O günlerde PKK’nın silah bırakmasını istemeyen ve Kürt
alerjisi olanlar yüzünden süreç akamete uğradı. Ve terör örgütü, her zaman olduğu gibi devletin sunduğu hiçbir imkânı
ve fırsatı değerlendirmedi. Emin olun bugün de aynısını yapacaktır.
Size bir hakikati söyleyeyim, yıllardır bu ülkede iki farklı
kesime yönelik büyük ayrıştırma planları devreye sokulmuştur.
Bunlar dindarlar ve
Kürtler…
Geçmiş darbe
dönemlerine bakınız, hep bu iki kitle hedef alınarak, bahane gösterilerek
ülkemize çökmüşlerdir. Birine gerici diğerine de bölücü denilmiştir.
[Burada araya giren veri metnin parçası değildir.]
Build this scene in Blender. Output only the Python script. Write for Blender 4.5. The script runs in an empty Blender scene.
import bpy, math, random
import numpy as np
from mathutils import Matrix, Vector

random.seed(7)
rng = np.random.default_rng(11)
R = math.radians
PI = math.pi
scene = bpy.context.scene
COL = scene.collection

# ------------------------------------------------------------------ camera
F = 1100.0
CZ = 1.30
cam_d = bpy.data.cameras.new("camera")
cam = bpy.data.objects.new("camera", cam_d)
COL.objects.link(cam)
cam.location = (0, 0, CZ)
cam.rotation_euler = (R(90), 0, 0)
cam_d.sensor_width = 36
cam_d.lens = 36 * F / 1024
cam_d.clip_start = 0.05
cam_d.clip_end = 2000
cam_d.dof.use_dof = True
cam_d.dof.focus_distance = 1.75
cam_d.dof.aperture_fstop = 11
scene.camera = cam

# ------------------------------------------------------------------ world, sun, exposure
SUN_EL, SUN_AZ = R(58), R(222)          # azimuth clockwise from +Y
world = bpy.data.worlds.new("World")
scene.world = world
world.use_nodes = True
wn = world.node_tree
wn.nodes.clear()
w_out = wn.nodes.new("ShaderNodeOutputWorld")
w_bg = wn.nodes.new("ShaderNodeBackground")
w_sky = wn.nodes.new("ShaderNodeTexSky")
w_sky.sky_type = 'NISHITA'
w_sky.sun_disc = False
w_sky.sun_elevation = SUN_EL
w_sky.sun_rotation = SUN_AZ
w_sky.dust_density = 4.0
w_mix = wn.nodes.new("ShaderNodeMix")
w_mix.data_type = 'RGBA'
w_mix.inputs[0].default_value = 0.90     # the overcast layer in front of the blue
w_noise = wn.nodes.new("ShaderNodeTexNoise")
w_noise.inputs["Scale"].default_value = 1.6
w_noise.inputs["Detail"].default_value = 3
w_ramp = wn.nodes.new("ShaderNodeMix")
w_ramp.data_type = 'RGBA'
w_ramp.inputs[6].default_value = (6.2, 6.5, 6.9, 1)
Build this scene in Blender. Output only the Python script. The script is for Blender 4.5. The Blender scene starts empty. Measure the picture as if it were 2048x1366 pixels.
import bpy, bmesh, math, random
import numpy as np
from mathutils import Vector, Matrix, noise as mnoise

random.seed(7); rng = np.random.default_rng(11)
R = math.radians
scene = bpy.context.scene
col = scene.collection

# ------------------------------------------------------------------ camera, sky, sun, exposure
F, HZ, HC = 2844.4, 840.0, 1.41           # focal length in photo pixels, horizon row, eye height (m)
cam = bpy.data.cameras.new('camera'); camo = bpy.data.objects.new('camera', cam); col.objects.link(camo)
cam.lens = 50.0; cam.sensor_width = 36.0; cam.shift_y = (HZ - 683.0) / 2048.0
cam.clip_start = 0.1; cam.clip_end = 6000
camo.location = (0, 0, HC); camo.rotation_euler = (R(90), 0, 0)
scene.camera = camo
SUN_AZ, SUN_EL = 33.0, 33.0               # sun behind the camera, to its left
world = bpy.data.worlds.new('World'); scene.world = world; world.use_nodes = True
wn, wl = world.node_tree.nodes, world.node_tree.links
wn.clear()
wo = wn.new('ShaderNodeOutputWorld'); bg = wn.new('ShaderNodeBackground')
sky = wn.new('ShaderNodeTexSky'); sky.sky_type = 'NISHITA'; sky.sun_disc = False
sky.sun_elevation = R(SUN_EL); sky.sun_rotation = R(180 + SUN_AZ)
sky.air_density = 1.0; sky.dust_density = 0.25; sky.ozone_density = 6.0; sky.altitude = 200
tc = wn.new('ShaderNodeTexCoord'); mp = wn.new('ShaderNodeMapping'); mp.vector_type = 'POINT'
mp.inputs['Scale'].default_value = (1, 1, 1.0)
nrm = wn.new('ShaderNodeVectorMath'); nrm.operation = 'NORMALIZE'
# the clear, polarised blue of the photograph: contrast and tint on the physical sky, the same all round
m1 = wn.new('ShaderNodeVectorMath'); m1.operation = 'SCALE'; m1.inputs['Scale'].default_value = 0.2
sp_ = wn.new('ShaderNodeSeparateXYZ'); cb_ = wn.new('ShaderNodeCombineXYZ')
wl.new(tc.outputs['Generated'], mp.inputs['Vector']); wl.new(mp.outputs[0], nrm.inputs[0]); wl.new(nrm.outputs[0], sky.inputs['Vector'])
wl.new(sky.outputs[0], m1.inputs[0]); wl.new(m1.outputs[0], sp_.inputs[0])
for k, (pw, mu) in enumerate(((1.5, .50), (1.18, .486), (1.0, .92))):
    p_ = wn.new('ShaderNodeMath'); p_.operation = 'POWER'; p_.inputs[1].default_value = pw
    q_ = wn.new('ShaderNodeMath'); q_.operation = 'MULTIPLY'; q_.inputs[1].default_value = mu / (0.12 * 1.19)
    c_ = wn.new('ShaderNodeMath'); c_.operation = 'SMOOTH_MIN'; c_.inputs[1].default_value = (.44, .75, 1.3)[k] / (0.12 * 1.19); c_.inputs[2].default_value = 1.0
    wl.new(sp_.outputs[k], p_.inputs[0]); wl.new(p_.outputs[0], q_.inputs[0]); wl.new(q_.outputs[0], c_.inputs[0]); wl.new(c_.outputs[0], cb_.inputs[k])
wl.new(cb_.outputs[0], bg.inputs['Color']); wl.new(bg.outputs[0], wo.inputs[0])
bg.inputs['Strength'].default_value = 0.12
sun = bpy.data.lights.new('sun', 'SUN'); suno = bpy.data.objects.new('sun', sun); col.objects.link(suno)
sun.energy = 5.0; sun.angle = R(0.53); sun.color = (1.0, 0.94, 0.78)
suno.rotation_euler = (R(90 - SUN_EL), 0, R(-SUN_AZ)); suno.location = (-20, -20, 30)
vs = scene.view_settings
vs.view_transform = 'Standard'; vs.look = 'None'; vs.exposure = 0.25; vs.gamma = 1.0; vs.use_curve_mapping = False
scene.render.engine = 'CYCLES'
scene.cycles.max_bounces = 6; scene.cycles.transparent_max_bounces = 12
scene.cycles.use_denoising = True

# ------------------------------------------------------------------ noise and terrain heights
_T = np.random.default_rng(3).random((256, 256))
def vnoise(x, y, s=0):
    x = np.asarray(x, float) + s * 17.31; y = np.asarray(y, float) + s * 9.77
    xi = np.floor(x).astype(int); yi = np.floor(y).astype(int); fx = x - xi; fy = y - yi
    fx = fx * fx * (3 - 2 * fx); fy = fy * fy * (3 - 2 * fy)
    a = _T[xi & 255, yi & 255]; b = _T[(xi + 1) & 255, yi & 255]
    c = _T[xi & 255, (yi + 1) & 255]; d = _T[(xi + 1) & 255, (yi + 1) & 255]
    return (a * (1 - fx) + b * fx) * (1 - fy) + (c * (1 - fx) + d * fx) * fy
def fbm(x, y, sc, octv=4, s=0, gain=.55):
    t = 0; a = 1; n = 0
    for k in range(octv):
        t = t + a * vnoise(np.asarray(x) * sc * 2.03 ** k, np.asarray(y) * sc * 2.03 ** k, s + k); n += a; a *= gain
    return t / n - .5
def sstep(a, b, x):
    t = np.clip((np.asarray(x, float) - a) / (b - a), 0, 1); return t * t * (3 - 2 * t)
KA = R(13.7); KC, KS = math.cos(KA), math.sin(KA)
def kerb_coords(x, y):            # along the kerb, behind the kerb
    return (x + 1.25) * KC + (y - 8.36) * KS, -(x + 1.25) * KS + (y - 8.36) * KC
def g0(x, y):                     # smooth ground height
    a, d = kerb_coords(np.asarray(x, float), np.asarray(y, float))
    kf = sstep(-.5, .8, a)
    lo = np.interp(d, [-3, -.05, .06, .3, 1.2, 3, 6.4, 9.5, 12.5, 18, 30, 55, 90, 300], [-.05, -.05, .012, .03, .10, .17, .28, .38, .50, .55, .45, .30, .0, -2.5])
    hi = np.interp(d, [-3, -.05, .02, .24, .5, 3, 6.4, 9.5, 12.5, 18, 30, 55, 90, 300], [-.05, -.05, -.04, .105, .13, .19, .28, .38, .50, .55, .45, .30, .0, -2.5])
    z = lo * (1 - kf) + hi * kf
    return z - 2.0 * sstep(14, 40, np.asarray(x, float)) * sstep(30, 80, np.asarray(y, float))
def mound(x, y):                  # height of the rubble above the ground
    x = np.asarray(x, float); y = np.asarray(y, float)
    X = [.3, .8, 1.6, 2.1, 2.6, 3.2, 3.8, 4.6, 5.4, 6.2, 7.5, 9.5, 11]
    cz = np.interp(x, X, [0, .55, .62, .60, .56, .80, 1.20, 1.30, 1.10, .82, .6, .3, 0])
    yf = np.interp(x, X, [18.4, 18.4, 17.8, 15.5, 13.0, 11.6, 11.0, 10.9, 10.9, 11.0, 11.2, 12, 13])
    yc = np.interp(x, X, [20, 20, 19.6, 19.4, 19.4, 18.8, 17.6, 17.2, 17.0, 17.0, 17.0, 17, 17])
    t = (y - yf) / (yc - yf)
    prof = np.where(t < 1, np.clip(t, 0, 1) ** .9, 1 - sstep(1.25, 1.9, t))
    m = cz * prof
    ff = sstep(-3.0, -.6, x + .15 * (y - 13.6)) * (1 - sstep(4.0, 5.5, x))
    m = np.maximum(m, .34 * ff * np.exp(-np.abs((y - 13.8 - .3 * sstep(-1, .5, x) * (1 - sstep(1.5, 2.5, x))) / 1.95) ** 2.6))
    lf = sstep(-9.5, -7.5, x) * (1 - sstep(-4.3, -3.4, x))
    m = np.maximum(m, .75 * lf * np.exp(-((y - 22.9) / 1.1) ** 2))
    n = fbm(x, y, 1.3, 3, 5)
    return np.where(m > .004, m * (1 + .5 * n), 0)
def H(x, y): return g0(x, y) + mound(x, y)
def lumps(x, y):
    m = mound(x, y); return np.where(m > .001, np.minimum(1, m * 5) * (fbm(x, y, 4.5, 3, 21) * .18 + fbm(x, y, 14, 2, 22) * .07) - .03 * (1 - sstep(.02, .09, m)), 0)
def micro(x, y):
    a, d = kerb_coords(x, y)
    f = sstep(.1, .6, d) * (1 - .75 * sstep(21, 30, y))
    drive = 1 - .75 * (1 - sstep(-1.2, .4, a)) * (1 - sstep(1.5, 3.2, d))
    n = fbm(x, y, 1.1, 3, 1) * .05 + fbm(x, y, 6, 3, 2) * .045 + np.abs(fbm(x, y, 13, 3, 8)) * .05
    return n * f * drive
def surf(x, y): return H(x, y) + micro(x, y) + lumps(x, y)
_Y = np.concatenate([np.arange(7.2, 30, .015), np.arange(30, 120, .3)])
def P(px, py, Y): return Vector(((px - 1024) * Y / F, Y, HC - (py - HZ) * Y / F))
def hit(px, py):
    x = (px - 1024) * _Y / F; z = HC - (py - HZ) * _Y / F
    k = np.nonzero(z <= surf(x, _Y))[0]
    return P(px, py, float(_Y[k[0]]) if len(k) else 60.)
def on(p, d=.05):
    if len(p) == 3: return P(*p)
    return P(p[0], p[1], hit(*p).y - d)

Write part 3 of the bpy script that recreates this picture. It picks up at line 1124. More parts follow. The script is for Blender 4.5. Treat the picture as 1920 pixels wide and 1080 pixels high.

CHP
zihniyetinin asimilasyoncu politikaları da cabası!
O günlerde Kürtçe’nin önündeki engelleri kaldıran, Kürtçe eğitime
izin veren, Kürtçe TV ve radyo yayını
yapılmasını sağlayan bir AK Parti vardı ve bir de buna itiraz eden bir CHP
vardı. Hatta MHP, Kürtçe kanalın ülkeyi bölebileceğini düşünüyordu.
Bugün farklı düşünüyor ancak bu birlikteliğin temeli o günlerde
atılmalıydı.
Bu süreçte küresel sistem, dindarları ve Kürtleri
ayrıştırırken bir taraftan da dindarları Kemalizm’e Kürtleri de terörün hegemonyasına
doğru itti.
Hal böyle olunca ülkedeki tüm farklılıklar arasında ciddi
bir kenetlenme yaşanamadı. Oysa bunun ne
denli büyük silah olduğu bir türlü idrak edilemedi. Şimdi de acele
ediyoruz. Ateş dibimize kadar gelmişken! Ve dünya savaşanın tam ortasındayken!